The Court ruled that Article 3.2 does not create a choice of law rule:
61 In that regard, it must be noted, firstly, that an interpretation of the internal market rule enshrined in Article 3(1) of the Directive as meaning that it leads to the application of the substantive law in force in the Member State of establishment does not determine its classification as a rule of private international law. That paragraph principally imposes on Member States the obligation to ensure that the information society services provided by a service provider established on their territory comply with the national provisions applicable in the Member States in question which fall within the coordinated field. The imposition of such an obligation is not in the nature of a conflict-of-laws rule designed to resolve a specific conflict between several laws which may be applicable.
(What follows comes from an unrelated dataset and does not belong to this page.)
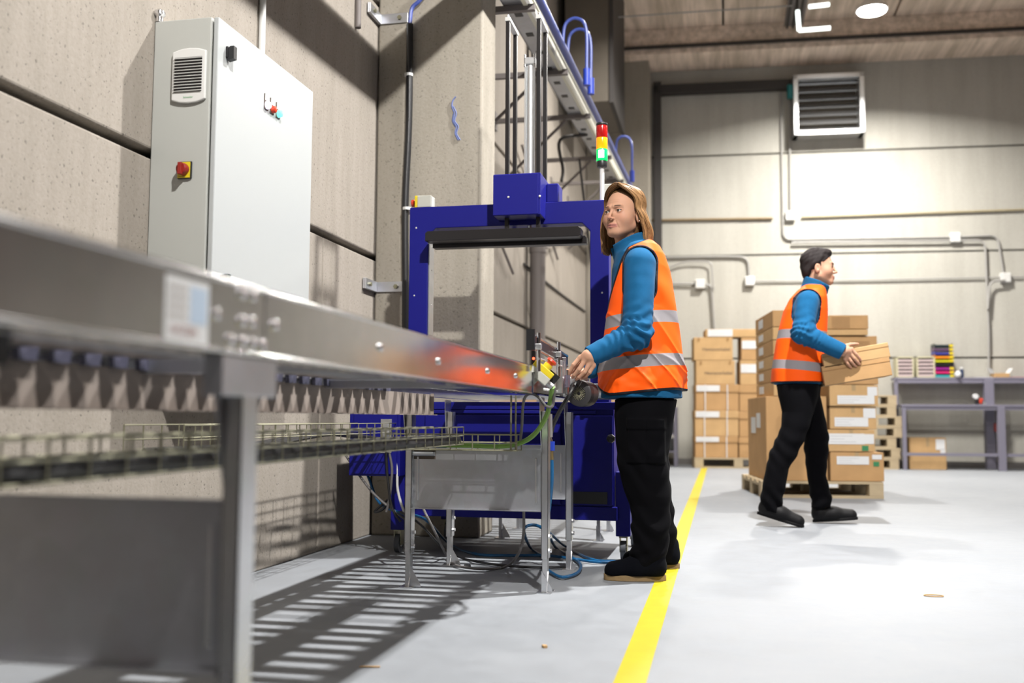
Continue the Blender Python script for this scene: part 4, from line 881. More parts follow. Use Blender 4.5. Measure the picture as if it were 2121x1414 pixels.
for px in (1873, 2074): u_ = bnu(px, ob); obj('side_rail', bw_box(MB(), u_ - .02, u_ + .02, oa, ob, zr - .02, zr + .02), sp, t)
leg(2215, ob, lz_, .06); leg(2215, oa, uz, .06)
def at_bench(px, off, z): u_ = bnu(px, off); return BW(u_, off, z)
# carton under the bench
c0 = bnu(1883, .75); c1 = bnu(1959, .75); hz = bp(1920, 906, .75).z
b0 = BW(c0, .75, 0); box('carton with white label standing on the floor under the packing bench', ((b0.x, b0.y, 0), BWA), 0, 0, .001, c1 - c0, .42, hz, stickers=[(.72, .62, .97, .95), (.84, .52, .98, .64)], tape=True, m=MT['card2'])
# letter-tray cabinets
ztop = uz + .031
for i, (pa, pb) in enumerate(((1861, 1897), (1903, 1941))):
    u0_, u1 = bnu(pa, oa), bnu(pb, oa); z1 = bp(1880, 738, oa).z
    t = thing('drawer_organiser', 'cream drawer organiser on the upper bench shelf, ' + ('left one' if i == 0 else 'right one next to the coloured trays'), 'organiser', BW((u0_ + u1) / 2, .15, ztop), BWA, group='cream drawer organisers on the bench')
    w_ = u1 - u0_; hh = z1 - ztop
    obj('casing', MB().span((-w_ / 2, -.12, 0), (-w_ / 2 + .02, .1, hh)).span((w_ / 2 - .02, -.12, 0), (w_ / 2, .1, hh)).span((-w_ / 2, -.12, hh - .02), (w_ / 2, .1, hh)).span((-w_ / 2, -.12, 0), (w_ / 2, .1, .015)).span((-w_ / 2, .08, 0), (w_ / 2, .1, hh)), MT['cream'], t, world=False)
    d0 = None; slots = 5
    for k in range(slots):
        if d0 is None: d0 = obj('drawer', MB().span((-w_ / 2 + .021, -.118, 0), (w_ / 2 - .021, .07, .032)), mat('pinkish_tray', (.62, .5, .5), .5), t, world=False); q = d0
        else: q = copypart(d0, t, (0, 0, 0))
        q.location = (0, 0, .018 + k * (hh - .04) / slots)
    obj('slot_shadow_plate', MB().span((-w_ / 2 + .02, .0, .016), (w_ / 2 - .02, .075, hh - .02)), MT['dark'], t, world=False)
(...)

62 Secondly, Article 3(2) of the Directive prohibits Member States from restricting, for reasons falling within the coordinated field, the freedom to provide information society services from another Member State. By contrast, it is apparent from Article 1(4) of the Directive, read in the light of recital 23 in the preamble thereto, that host Member States are in principle free to designate, pursuant to their private international law, the substantive rules which are applicable so long as this does not result in a restriction of the freedom to provide electronic commerce services.
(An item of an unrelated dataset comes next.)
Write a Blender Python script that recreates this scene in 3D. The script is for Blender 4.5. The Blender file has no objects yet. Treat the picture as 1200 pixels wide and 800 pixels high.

63 It follows that Article 3(2) of the Directive does not require transposition in the form of a specific conflict-of-laws rule.
Yet, the Court ruled private international law should not stand in the way of the European freedom of service of e-commerce service providers:
66 In relation to the mechanism provided for by Article 3 of the Directive, it must be held that the fact of making electronic commerce services subject to the legal system of the Member State in which their providers are established pursuant to Article 3(1) does not allow the free movement of services to be fully guaranteed if the service providers must ultimately comply, in the host Member State, with stricter requirements than those applicable to them in the Member State in which they are established.
67 It follows that Article 3 of the Directive precludes, subject to derogations authorised in accordance with the conditions set out in Article 3(4), a provider of an electronic commerce service from being made subject to stricter requirements than those provided for by the substantive law in force in the Member State in which that service provider is established.
The Court concluded:
2. Article 3 of Directive 2000/31/EC of the European Parliament and of the Council of 8 June 2000 on certain legal aspects of information society services, in particular electronic commerce, in the Internal Market (‘Directive on electronic commerce’), must be interpreted as not requiring transposition in the form of a specific conflict-of-laws rule. Nevertheless, in relation to the coordinated field, Member States must ensure that, subject to the derogations authorised in accordance with the conditions set out in Article 3(4) of Directive 2000/31, the provider of an electronic commerce service is not made subject to stricter requirements than those provided for by the substantive law applicable in the Member State in which that service provider is established.